Radiolarites in the Carpathian Basin: Occurences, Types and Ages

Péter Ozsvárt

MTA-MTM, Paleontológiai Kutatócsoport, Pf. 137, H-1431 Budapest

 E-mail: ozsi@nhmus.hu

Abstract

Radiolarites are traditionally described as hard and very fine-grained cherts containing more or less recrystallised radiolarian skeletons. Radiolarites consists of beds of red or green cherts, measured in centimetres, alternating with shale beds, measured in millimetres. Radiolarites are of huge importance for paleoceanographic reconstruction, because their bathymetric significance and their frequent association with ophiolites are used to date old oceanic crusts and to propose geodynamic models. There are many discussions in the literature about the conditions of deposition of radiolarites.

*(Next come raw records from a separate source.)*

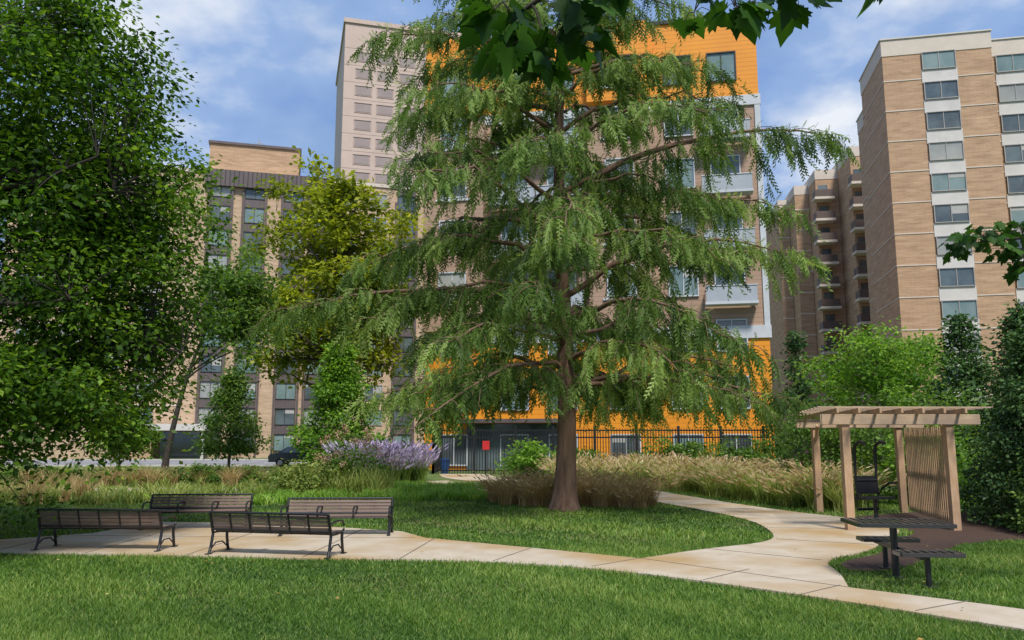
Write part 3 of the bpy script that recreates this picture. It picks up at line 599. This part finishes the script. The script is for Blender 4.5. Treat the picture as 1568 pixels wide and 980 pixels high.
def rb(x0,x1,y0,y1,wins,H=38.7,nf=13,bands=True):
    b.box('walls',m_rb,x0,x1,y0,y1,0,H-1.7); b.box('parapet',m_lband,x0-.05,x1+.05,y0-.05,y1+.05,H-1.7,H-.12); b.box('coping',m_white,x0-.15,x1+.15,y0-.15,y1+.15,H-.12,H)
    for k in range(nf):
        z=H-2.5-2.88*k
        if z<1.4: break
        segs=[x0-.03]
        for wx in wins:
            window(b,wx,z,2.7,1.55,y0-.09,m_framel,.07)
            b.box('window_spandrels',m_white,wx-1.5,wx+1.5,y0-.085,y0-.003,z-.775-1.33,z-.775-.08)
            b.box('window_backs',m_frame,wx-1.42,wx+1.42,y0-.08,y0-.003,z-.78,z+.78)
            segs+=[wx-1.52,wx+1.52]
        segs.append(x1+.03)
        for a,c in zip(segs[::2],segs[1::2]):
            if c>a: b.box('floor_bands',m_lband,a,c,y0-.045,y0-.002,z-1.70,z-1.60)
        b.box('floor_bands',m_lband,x0-.045,x0-.002,y0-.045,y1,z-1.70,z-1.60)
rb(0,9.2,0,8.6,(4.75,)); rb(9.26,26,2.0,14,(11.6,16.5,21.5)); rb(2.0,9.2,8.7,20,())
b.build()
b=B('balcony_apartment_building',(41.5,97,0),radians(-8))
def blk(x0,x1,y0,H,bal=None):
    b.box('walls',m_rb,x0,x1,y0,y0+14,0,H-1.3); b.box('parapet',m_lband,x0-.05,x1+.05,y0-.05,y0+14.05,H-1.3,H)
    for k in range(13):
        z=37.6-4.2-2.9*k
        if z<1: break
        if bal:
            a,c=bal
            b.box('balcony_doors',m_gl[0],max(a,x0)+.3,c-.3,y0-.05,y0-.005,z,z+2.1)
            b.box('balcony_slabs',m_lband,a-.1,c+.1,y0-1.9,y0-.06,z-.32,z)
            b.box('balcony_rails',m_rail,a,c,y0-1.85,y0-1.8,z+.06,z+.95)
            for s_ in (a,c-.06): b.box('balcony_rails',m_rail,s_,s_+.06,y0-1.8,y0-.06,z+.06,z+.95)
        else:
            b.box('floor_bands',m_lband,x0-.03,x1+.03,y0-.04,y0-.002,z-.1,z+.05)
blk(.9,5.2,0,38.5,(.5,3.2)); blk(5.25,14,2,38.5); blk(-2.0,.85,6,37.6,(-2.5,-.2)); blk(-3.9,-2.05,10,36.8); blk(-5.4,-3.95,14,36.0)
b.build()

# ------------------------------------------------------------------ metal fence
b=B('metal_fence')
def fence(a,c,h=2.6):
    a=np.array(a,float); c=np.array(c,float); d=c-a; Ln=np.linalg.norm(d); d/=Ln
    for z in (.2,2.1,h-.1): b.beam('rails',m_black,(a[0],a[1],z),(c[0],c[1],z),.05,.08)
    for k in range(int(Ln/.16)+1):
        p=a+d*k*.16; b.box('pickets',m_black,p[0]-.022,p[0]+.022,p[1]-.022,p[1]+.022,.05,h)
    for k in range(int(Ln/2.4)+1):
        p=a+d*k*2.4; b.box('posts',m_black,p[0]-.07,p[0]+.07,p[1]-.07,p[1]+.07,0,h+.15)
fence((-4.6,47.6),(2.4,47.3)); fence((2.4,47.3),(15.8,46.4)); fence((-4.6,47.6),(-4.6,54))
b.build()
b=B('trash_can',(-4.0,48.6,0)); m_blue=M('blue_plastic',(.02,.10,.32),rough=.5)
b.tube('body',m_blue,[(0,0,0),(0,0,.75)],[.22,.28],14); b.tube('lid',m_blue,[(0,0,.76),(0,0,.83),(0,0,.9)],[.31,.29,.13],14); b.build()
b=B('red_sign',(-1.5,47.0,0)); m_red=M('red_paint',(.55,.02,.02),rough=.5); b.box('panel',m_red,-.2,.2,-.02,.0,1.4,1.9); b.box('post',m_black,-.03,.03,.003,.05,0,1.85); b.build()

# ------------------------------------------------------------------ park benches
m_slat=M('recycled_slat',(.13,.08,.065),(.21,.14,.115),scale=6,rough=.6,stretch=(.3,3,3),bump=.2)
def bench(x,y,rz,Ln=2.15):
    b=B('park_bench',(x,y,.03),rz,bevel=.004,sc_=(1,.95,.86)); h=Ln/2
    for sx in (-h,h):
        b.tube('end_frames',m_black,[(sx,.30,0),(sx,.25,.12),(sx,.20,.38),(sx,.23,.5),(sx,.33,.80)],.026,8)
        b.tube('end_frames',m_black,[(sx,-.31,0),(sx,-.28,.10),(sx,-.24,.3),(sx,-.25,.42)],.026,8)
        b.tube('end_frames',m_black,[(sx,-.25,.42),(sx,-.02,.40),(sx,.2,.40)],.02,8)
        b.tube('end_frames',m_black,[(sx,-.27,.08),(sx,-.1,.2),(sx,.1,.2),(sx,.26,.08)],.014,6)
        for fy in (.31,-.33): b.box('feet',m_black,sx-.035,sx+.035,fy-.07,fy+.07,-.005,.018)
    for sx in (-h,-h/3,h/3,h):
        b.tube('armrests',m_black,[(sx,.27,.60),(sx,.12,.635),(sx,-.1,.65),(sx,-.24,.63),(sx,-.315,.56),(sx,-.31,.47),(sx,-.24,.42)],.021,8)
    for sx in (-h*.66,-h/3,0,h/3,h*.66): b.tube('back_supports',m_black,[(sx,.2,.41),(sx,.24,.5),(sx,.325,.78)],.018,6)
    for z,y_ in ((.80,.335),(.47,.222)): b.tube('rails',m_black,[(-h,y_,z),(h,y_,z)],.024,8)
    for k in range(4):
        z=.515+k*.072; y_=.225+(z-.47)*.33; b.beam('back_slats',m_slat,(-h+.03,y_-.012,z),(h-.03,y_-.012,z),.022,.058,up=(0,.31,.95))
    for k in range(5): b.box('seat_slats',m_slat,-h+.03,h-.03,-.26+k*.09,-.185+k*.09,.425,.448)
    b.tube('rails',m_black,[(-h,-.25,.40),(h,-.25,.40)],.016,6); b.tube('rails',m_black,[(-h,0,.395),(h,0,.395)],.016,6)
    b.build()
bench(-3.95,13.9,radians(180-13)); bench(-7.15,14.6,radians(180-4),2.2)
bench(-6.85,18.0,radians(6)); bench(-3.55,16.8,radians(2))

# ------------------------------------------------------------------ picnic table
b=B('picnic_table',(5.42,11.65,.0),radians(-6),bevel=.003)
def slab(nm,cx,cy,wx,wy,z,n):
    for k in range(n):
        x=cx-wx/2+wx*(k+.5)/n; b.box(nm,m_tabm,x-wx/n*.28,x+wx/n*.28,cy-wy/2+.013,cy+wy/2-.013,z-.012,z)
    for (a,c,d,e) in ((cx-wx/2,cx+wx/2,cy-wy/2-.02,cy-wy/2+.012),(cx-wx/2,cx+wx/2,cy+wy/2-.012,cy+wy/2+.02),(cx-wx/2-.02,cx-wx/2,cy-wy/2+.013,cy+wy/2-.013),(cx+wx/2,cx+wx/2+.02,cy-wy/2+.013,cy+wy/2-.013)):
        b.box(nm+'_rim',m_tabm,a,c,d,e,z-.05,z+.003)
slab('table_top',0,0,1.25,.85,.78,11); slab('seat_far',.15,.85,.8,.30,.46,7); slab('seat_near',.12,-.75,.78,.30,.46,7)
b.tube('pedestal',m_black,[(-.05,0,0),(-.05,0,.74)],.05,12)
b.beam('top_arms',m_black,(-.55,0,.735),(.55,0,.735),.05,.04); b.beam('top_arms',m_black,(0,-.38,.738),(0,.38,.738),.05,.03)
b.beam('seat_arms',m_black,(0,-.85,.40),(0,.95,.40),.05,.06)
for yy in (-.75,.85): b.tube('seat_posts',m_black,[(.1,yy,0),(.1,yy,.43)],.038,10)
for xx,yy in ((-.05,0),(.1,-.75),(.1,.85)): b.tube('base_plates',m_black,[(xx,yy,.0),(xx,yy,.03)],.1,12)
b.build()

# ------------------------------------------------------------------ pergola
m_wood=M('cedar_wood',(.42,.255,.14),(.53,.36,.225),scale=4,rough=.8,stretch=(6,6,.8),bump=.3,c3=(.32,.21,.13),scale3=1.2)
m_wood2=M('cedar_beam',(.40,.275,.17),(.53,.40,.275),scale=4,rough=.8,stretch=(.8,6,6),bump=.3,c3=(.32,.235,.17),scale3=1.2)
b=B('wooden_pergola',(7.2,17.6,0),0,bevel=.006)
A=np.array([2.3,0.1]); D_=np.array([1.0,4.4])
post=[np.array([0,0.]),A,D_,A+D_]
for q in post: b.box('posts',m_wood,q[0]-.085,q[0]+.085,q[1]-.085,q[1]+.085,0,2.42)
def pt(s,t,z): q=A*s+D_*t; return (q[0],q[1],z)
for t_ in (0,1):
    for off in (-.11,.11):
        o=D_/np.linalg.norm(D_)*off
        a=np.array(pt(-.22,t_,2.36)); c=np.array(pt(1.30,t_,2.36)); a[:2]+=o; c[:2]+=o; b.beam('main_beams',m_wood2,a,c,.045,.22)
for s_ in np.linspace(-.10,1.10,7): b.beam('rafters',m_wood,pt(s_,-.14,2.53),pt(s_,1.1,2.53),.045,.11)
for t_ in np.linspace(-.1,1.06,11): b.beam('purlins',m_wood2,pt(-.28,t_,2.605),pt(1.36,t_,2.605),.05,.035)
for s_,t_ in ((0,0),(1,0),(0,1)):
    b.beam('braces',m_wood,pt(s_,t_+(.02 if t_==0 else -.02),1.95),pt(s_,t_+(.11 if t_==0 else -.11),2.3),.06,.08)
nS=24
for k in range(nS):
    t_=.04+.84*k/nS; b.beam('screen_slats',m_wood,pt(1,t_,.12),pt(1,t_,2.22),.06,.022,up=(D_[1],-D_[0],0))
for z in (.3,1.2,2.1):
    a=np.array(pt(1,.02,z)); c=np.array(pt(1,.88,z)); a[0]+=.05;c[0]+=.05; b.beam('screen_rails',m_wood,a,c,.03,.07)
b.build()
b=B('exercise_machine',(8.25,18.7,0),radians(15),bevel=.003)
b.box('base',m_black,-.45,.45,-.4,.5,.0,.03)
for x in (-.28,.28): b.tube('uprights',m_black,[(x,.25,0),(x,.25,1.6),(x,.22,1.8),(x,.05,1.88),(x-.02,-.12,1.85)],.04,10)
b.tube('crossbars',m_black,[(-.28,.25,1.0),(.28,.25,1.0)],.03,8); b.tube('crossbars',m_black,[(-.28,.25,.35),(.28,.25,.35)],.03,8)
b.tube('seat_post',m_black,[(0,.0,0),(0,.0,.6)],.045,10); b.box('seat',m_black,-.46,.34,-.26,.2,.6,.65)
b.beam('seat_back',m_black,(.0,.22,.7),(.0,.28,1.1),.6,.04,up=(0,-1,.2))
b.tube('levers',m_black,[(.34,.2,.8),(.42,0,.95),(.42,-.25,.95)],.022,8); b.tube('levers',m_black,[(-.34,.2,.8),(-.42,0,.7),(-.5,-.25,.65)],.022,8)
b.build()

# ------------------------------------------------------------------ parked car
b=B('parked_car',(-15.6,60.5,.02),radians(4)); m_car=M('car_paint',(.05,.055,.065),(.06,.065,.075),rough=.2,metal=.4); m_tyre=M('tyre',(.015,.015,.015),rough=.9)
prof=[(-2.2,.35),(-2.25,.75),(-2.1,.95),(-1.55,1.02),(-.9,1.45),(.5,1.5),(1.2,1.1),(2.0,.95),(2.25,.7),(2.25,.35)]
V,F,_=b.g('body',m_car); n=len(prof)
for yy,ins in ((-.88,0),(.88,0)):
    V+=[(p[0],yy*(.82 if p[1]>1.2 else 1),p[1]) for p in prof]
F.append(tuple(range(n))); F.append(tuple(range(n,2*n))[::-1])
for k in range(n): F.append((k,k+n,(k+1)%n+n,(k+1)%n))
for s_ in (-1,1):
    for x0,x1,t0,t1 in ((-1.25,-.25,-.85,-.25),(-.15,.95,-.15,.5)):
        V,F,_=b.g('side_windows',m_gl[0]); i=len(V); V+=[(x0,s_*.905,1.04),(x1,s_*.905,1.04),(t1,s_*.76,1.42),(t0,s_*.76,1.42)]; F.append((i,i+1,i+2,i+3))
    for x in (-1.35,1.35):
        b.tube('wheels',m_tyre,[(x,s_*.7,.33),(x,s_*.92,.33)],.33,18); b.tube('hubcaps',m_framel,[(x,s_*.921,.33),(x,s_*.94,.33)],.18,12)
b.build()
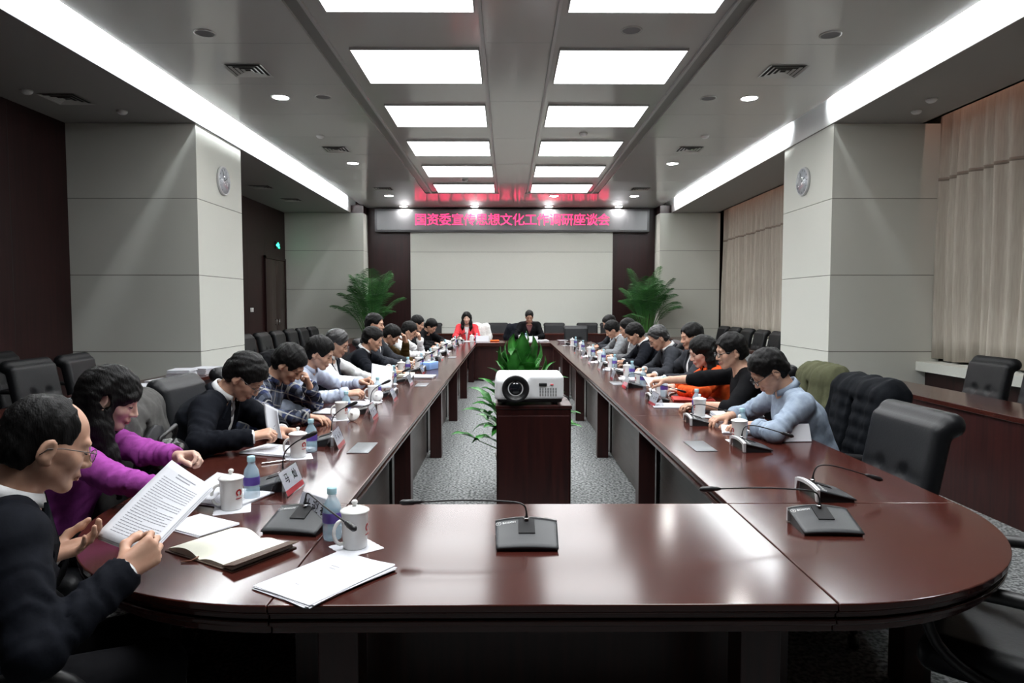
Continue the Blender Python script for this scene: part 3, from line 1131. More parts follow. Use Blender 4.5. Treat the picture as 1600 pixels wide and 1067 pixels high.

For a long time it was thought that these sediments accumulated in deep (>3000 m) oceanic basins enriched in silica by volcanism along spreading ridges. We know, today, that the deposition of old siliceous sediments was not necessarily characteristic of deep environments and nerby volcanism. The most convincing hypothesis infers large oceanic radiolarian blooms related to nutrient input as strong as that found in upwelling processes. The radiolarites are relatively common in the sedimentary record until the Cretaceaus time all over the world. They first occur in the Paleozoic time in the norteastern part of Balaton Highland and in the Uppony Mountains, Northeastern Hungary but they are extreamly rare. The second oldest occur of radiolarites are in Middle Triassic sediments and continue through Jurassic sections. The Jurassic radiolarites are the most famous and the best known of all radiolarites in the Alpine-Carpathian-Dinaridic orogenic system and also in the Carpathian Basin. The so-called “Lókút Radiolarite Formation” is one of the most widespread radiolarite formation in the Transdanubian Range. It is well-known from the Bakony Mountains (radiolarite), the Gerecse Mountains (radiolaritic cherts) and the Pilis Mountains (clayey radiolarite). The thickness of the Lókút Radiolarite changes within rather wide borders. It exceeds onehundred meters in the vicinity in the South-Western part of the Transdanubian Central Range. It is thinner in the central and eastern part of the Bakony Mountains (few tens of meters) and only few meters in the Gerecse Mountains. Age of Jurassic radiolarites is from the Bajocian (167.4 Ma) to Oxfordian – Kimmeridgian (~ 155 Ma).